Judging from recent books such as Junot Diaz’s The Brief and Wondrous Life of Oscar Wao to Shawn Taylor’s Big Black Penis, the black nerd has become the locus of pomo literary style. And why not? Who, besides me, didn’t love Urkel? Coates begins his tale as a sensitive black nerd — Beautiful Struggle even has a Dungeon and Dragons–esque map of Old Baltimore on the inside front cover. Swords, dragons, and Monotype Corsiva font chart intersections like Garrison and Liberty, where, as the author relates, "the Orcs cold-played me for my scullie." Ultimately Coates moves beyond the nerd trend, instead playing the vulnerable, reluctant warrior with grace and wit.

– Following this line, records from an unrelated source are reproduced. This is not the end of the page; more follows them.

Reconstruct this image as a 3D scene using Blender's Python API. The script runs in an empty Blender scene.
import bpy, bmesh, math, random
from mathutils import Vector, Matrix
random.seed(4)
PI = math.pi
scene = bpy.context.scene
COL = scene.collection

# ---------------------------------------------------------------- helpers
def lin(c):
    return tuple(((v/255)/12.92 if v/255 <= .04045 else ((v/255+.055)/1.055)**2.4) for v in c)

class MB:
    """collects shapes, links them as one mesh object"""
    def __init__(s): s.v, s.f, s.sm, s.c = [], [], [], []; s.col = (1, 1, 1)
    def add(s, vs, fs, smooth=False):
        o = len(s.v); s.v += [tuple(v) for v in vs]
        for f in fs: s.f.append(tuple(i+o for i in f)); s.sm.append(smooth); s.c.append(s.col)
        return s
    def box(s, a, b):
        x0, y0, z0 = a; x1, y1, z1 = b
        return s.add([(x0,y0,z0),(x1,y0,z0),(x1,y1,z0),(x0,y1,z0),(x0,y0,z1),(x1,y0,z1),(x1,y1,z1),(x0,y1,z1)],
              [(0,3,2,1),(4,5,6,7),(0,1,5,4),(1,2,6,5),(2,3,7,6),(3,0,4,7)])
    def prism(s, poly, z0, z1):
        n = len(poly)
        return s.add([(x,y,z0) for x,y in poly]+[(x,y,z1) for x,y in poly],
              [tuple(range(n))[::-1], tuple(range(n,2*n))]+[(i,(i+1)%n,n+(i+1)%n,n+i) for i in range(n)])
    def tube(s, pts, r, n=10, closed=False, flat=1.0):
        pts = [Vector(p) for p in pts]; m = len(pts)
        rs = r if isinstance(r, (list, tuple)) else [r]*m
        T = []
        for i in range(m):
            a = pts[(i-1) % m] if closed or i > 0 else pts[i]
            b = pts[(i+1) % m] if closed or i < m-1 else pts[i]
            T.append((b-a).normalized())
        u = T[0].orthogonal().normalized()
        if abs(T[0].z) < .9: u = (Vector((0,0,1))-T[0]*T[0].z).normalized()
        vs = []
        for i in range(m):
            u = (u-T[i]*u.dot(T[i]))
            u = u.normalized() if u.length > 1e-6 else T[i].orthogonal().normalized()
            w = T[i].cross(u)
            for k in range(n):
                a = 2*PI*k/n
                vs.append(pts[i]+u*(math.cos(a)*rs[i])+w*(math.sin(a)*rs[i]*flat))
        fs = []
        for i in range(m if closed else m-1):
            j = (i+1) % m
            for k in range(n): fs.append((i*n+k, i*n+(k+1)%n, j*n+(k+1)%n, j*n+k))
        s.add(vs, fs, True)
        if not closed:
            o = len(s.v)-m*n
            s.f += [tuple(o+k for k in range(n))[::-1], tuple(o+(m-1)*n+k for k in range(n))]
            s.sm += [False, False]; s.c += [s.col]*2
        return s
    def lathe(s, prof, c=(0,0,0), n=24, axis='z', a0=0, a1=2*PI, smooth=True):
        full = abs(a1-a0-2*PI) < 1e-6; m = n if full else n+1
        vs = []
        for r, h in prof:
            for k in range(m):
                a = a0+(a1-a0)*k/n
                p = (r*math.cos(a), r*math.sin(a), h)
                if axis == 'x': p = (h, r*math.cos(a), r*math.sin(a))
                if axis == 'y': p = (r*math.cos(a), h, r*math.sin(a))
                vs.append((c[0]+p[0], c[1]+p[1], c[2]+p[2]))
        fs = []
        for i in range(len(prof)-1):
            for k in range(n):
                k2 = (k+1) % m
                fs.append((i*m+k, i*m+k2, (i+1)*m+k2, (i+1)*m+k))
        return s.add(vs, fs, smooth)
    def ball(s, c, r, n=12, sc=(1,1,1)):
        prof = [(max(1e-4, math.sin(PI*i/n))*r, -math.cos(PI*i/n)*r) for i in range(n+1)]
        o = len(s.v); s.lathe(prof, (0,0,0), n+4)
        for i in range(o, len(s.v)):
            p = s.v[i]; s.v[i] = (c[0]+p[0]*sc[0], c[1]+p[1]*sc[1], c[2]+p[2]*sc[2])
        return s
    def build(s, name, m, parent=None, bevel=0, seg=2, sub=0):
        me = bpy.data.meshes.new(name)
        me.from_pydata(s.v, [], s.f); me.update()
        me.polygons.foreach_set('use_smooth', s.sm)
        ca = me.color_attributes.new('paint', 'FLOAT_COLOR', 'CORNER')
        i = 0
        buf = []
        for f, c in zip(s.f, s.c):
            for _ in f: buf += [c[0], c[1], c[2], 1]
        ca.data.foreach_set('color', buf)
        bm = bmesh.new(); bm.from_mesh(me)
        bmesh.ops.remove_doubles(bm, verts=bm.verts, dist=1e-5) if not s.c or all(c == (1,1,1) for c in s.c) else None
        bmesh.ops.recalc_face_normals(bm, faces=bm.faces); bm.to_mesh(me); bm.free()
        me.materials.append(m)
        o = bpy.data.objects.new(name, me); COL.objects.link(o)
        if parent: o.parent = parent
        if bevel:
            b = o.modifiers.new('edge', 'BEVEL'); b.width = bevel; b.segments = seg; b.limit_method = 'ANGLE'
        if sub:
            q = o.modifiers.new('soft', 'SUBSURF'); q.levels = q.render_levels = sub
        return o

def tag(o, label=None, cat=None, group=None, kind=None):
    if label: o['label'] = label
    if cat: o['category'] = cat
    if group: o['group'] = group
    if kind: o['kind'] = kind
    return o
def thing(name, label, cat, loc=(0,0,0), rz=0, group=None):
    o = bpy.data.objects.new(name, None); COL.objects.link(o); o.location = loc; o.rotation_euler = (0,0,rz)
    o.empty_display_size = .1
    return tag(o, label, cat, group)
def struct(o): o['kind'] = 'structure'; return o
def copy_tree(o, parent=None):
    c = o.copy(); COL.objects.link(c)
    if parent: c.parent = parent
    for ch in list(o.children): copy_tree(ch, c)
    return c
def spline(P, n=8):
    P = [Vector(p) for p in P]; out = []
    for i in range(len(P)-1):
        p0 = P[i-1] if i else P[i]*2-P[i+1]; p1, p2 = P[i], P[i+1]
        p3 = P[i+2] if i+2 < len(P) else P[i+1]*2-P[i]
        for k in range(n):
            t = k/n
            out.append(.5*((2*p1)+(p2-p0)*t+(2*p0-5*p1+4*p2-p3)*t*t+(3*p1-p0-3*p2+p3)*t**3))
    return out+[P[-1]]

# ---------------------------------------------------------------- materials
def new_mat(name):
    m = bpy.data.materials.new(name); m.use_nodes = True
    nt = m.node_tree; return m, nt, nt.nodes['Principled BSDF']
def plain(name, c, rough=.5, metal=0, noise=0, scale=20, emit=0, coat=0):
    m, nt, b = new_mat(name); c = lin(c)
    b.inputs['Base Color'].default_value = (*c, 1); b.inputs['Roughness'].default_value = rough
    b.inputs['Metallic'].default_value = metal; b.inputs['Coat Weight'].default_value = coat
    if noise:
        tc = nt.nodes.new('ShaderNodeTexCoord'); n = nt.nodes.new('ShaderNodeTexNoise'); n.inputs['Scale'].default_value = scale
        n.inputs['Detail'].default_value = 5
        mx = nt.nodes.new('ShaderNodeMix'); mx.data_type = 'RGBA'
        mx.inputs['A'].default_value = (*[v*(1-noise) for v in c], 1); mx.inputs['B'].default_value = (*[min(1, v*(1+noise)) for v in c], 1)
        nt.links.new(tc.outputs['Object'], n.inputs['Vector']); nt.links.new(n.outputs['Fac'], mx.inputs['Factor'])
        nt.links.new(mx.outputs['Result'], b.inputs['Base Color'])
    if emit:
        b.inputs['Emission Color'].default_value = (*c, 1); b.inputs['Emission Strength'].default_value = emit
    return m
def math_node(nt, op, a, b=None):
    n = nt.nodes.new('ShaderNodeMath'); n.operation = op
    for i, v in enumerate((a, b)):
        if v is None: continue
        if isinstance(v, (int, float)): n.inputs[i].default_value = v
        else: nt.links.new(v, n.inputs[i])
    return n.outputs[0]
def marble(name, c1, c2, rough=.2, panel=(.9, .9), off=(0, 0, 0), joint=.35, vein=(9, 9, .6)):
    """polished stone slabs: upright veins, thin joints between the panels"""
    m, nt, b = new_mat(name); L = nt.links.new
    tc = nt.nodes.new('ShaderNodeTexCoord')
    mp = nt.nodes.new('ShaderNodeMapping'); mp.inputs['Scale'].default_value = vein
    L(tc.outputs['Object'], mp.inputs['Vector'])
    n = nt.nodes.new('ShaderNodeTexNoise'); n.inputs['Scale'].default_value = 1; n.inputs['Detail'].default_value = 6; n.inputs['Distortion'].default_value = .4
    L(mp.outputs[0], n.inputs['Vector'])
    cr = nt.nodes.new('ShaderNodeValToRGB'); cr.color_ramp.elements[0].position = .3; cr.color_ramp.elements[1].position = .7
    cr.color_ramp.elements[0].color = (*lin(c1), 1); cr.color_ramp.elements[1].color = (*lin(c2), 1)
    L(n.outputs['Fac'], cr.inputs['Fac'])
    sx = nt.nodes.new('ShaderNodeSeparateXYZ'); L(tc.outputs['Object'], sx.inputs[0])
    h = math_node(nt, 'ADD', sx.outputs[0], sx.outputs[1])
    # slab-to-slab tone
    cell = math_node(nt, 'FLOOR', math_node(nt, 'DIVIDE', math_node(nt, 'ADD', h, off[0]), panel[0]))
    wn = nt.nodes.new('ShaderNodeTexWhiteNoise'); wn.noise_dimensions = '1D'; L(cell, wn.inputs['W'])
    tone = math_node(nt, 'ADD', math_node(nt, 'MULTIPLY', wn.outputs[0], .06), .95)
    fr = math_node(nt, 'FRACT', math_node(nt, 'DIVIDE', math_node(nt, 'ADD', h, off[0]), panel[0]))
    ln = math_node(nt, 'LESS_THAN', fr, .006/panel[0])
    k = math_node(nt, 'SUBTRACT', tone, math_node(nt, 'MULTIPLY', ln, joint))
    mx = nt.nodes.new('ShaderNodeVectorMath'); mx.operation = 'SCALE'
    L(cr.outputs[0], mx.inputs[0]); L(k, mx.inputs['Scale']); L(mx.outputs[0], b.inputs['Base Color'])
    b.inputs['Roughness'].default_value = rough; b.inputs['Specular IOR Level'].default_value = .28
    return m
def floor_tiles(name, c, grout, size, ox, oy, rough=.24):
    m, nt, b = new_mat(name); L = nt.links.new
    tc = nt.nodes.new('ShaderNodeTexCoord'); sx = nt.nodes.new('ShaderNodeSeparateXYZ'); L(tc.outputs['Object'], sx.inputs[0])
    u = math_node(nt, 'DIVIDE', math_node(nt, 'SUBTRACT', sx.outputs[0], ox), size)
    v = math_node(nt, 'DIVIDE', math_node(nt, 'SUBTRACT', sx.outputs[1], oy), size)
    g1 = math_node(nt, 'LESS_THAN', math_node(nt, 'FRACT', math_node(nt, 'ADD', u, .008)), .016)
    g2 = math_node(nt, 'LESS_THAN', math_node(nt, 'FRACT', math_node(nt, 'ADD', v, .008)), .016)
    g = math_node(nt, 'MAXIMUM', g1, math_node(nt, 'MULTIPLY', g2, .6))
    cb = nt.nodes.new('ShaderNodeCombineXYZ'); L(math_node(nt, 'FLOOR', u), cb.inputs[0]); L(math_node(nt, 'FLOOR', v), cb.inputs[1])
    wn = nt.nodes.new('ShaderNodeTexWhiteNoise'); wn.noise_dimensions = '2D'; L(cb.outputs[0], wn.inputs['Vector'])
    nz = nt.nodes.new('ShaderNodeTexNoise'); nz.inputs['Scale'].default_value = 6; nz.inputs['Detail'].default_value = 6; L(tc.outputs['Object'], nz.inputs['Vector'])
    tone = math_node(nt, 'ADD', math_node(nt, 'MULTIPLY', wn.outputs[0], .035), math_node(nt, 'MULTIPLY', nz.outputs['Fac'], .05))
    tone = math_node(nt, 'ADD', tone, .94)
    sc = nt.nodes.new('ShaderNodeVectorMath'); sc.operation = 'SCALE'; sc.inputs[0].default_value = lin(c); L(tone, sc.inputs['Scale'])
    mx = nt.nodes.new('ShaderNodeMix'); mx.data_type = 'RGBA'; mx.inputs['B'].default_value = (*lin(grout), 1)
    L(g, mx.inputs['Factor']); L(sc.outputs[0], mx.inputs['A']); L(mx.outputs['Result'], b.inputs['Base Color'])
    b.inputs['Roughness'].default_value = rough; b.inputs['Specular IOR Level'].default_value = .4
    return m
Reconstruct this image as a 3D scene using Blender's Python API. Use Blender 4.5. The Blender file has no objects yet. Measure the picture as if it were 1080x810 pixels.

Initially unwilling to fight, Coates is sucker-punched, jacked, and tormented on the mean streets. To navigate Baltimore’s threats and perils means acquiring what he calls "The Knowledge": street smarts and savvy that is "the sum experience of our ways from the time Plymouth Rock landed on us." This knowledge is built upon the realization that "death was jammed in us all, hell-bent on finding a way out," and that a man shouldn’t measure his "life in years but in style."

In Beautiful Struggle, Coates contrasts his older brother Bill and father Paul. Bill is a popular player in a decaying neighborhood, struggling to make it to the outside world. Paul is a former Black Panther and full-time revolutionary attempting to raise seven kids to attend the mecca of Howard University, where he’s a janitor, rogue black historian, and would-be publisher.

Watching Bill embrace hip-hop, smoke blunts, chase dimepieces, and pack a biscuit, Coates becomes versed in The Knowledge. He sets it against his father Paul’s "Knowledge of Self," as drawn from Kwanzaa, Nkrumah, and the consciousness of being more god than man and more man than animal. In attempting to find a balance between these tropes, Coates invokes the words and experiences of J.A. Rodgers, Rakim, George Jackson, Ishmael Reed, and KRS-ONE with uncanny ease. He embodies both the hope and the bane of the Black Power movement, and his flashbacks capture its tender and toughening moments.

It is this tension that gives The Beautiful Struggle its potency. Coates charts the seemingly boundless optimism of his father’s generation and the rising cynicism of his and brother’s. He does so with a compassionate, poetic voice that is rooted in a no-bullshit grasp of his personal history and of American history over the past 60 years. To read this book is to catch a glimpse of the profound legacy and letdown of a generation raised to rebel but forced instead to fight disappointment, imprisonment, and despair. As Coates puts it, "The Knowledge Rule 2080: From maggots to men, the world is a corner bully. Better you knuckle up and go for yours than have to bow your head and tuck your chain."